Monday 29 October 2012

Mockingjay

Mockingjay (The Hunger Games, #3)Mockingjay by Suzanne Collins
My rating: 4 of 5 stars


The conclusion to The Hunger Games series is aptly named “Mockingjay” after a bird that we are introduced to in the first novel which quickly becomes the symbol of rebellion and the struggle to overthrow the Capitol.

In some ways Mockingjay is extremely predictable and boring. I had already guessed from the second book that Katniss would become the face of the revolution and Mockingjay. elaborates on the journey of a girl from a young nobody to a mature leader. However, what occurs in that change is perhaps the most boring nature of the novel.

Following her rescue from the Quarter Quell games, Katniss is told that District 12 and everything that was once her home has been destroyed. A small amount of people were able to escape under the capable guidance of her friend Gale, but the future still looks dire. Peta has been taken by the Capitol along with a few other friends and Katniss must face her true feelings about who she loves and will choose to be with.

Here we are, faced with what could be an epic showdown between the Capitol and the rebellion forces, but for some reason Collins chooses to drag out the romantic triangle and examine Katniss’s every emotion and feeling, swinging for fear to confidence to anger to sheer stubborn will. Instead of creating a sympathetic character, I found myself growing increasingly annoyed with Katniss’s constant ruminations and introspective behaviour.
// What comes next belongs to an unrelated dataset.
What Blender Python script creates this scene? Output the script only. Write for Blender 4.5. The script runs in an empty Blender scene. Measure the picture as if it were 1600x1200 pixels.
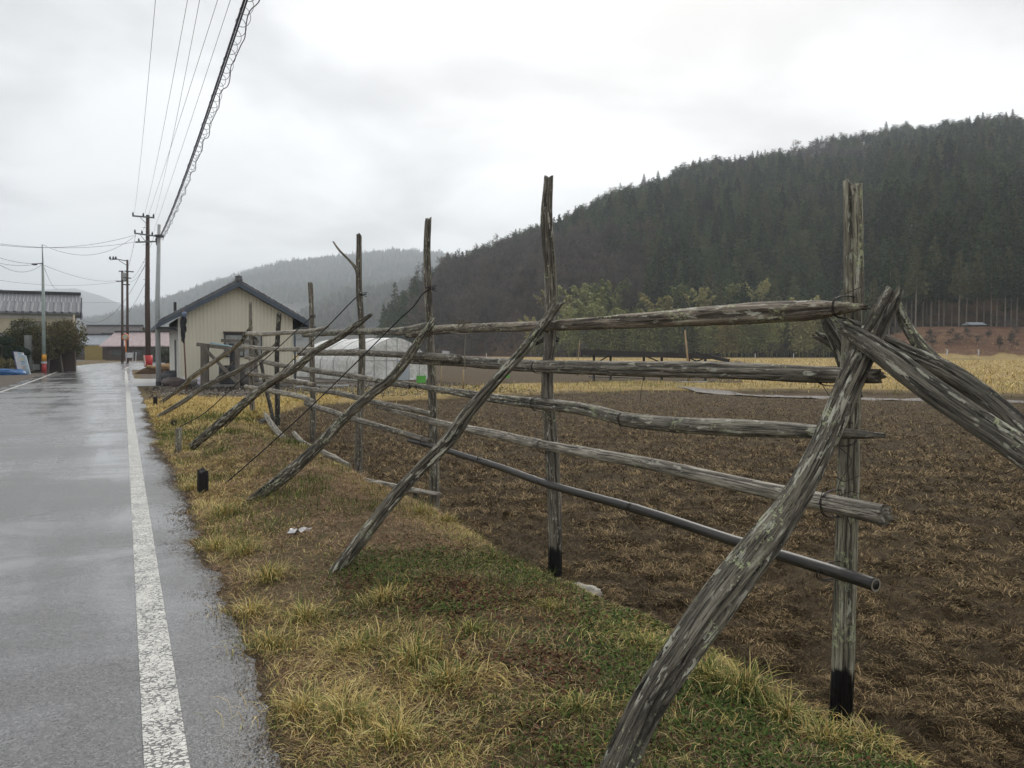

I might even speculate that the reader is more likely to become attached to the minor characters (Finnick, Beetee, Johanna, Leeg 1 and 2, Boggs etc) than Katniss herself. By the end of the novel I probably wouldn’t have minded if she had somehow lost her narrative voice and died. Instead, we are subjected to a brief round of excitement as the rebellion truly gets underway and then once again the plot is lost as Katniss sinks into yet another crisis and shuts down.

In the end the story played out in a strange momentum of slow, fast, slow, and fast. The slow parts consist of Katniss pondering and considering, the fast parts are when the plot truly speeds along. The difference between the speed of the plot is almost incredible; possibly it may have been more effective if Collins had maintained a better balanced plot.

However, what remains is an interesting story that I finished in three hours. What will compel the reader to finish the novel will be an interest in the fate of the characters presented to them. Even though many of my friends have told me they have not finished the novel because “it’s boring”, I found it titillating enough to get through and I give it four out of five stars because I found it a reasonably satisfactory conclusion to a great series.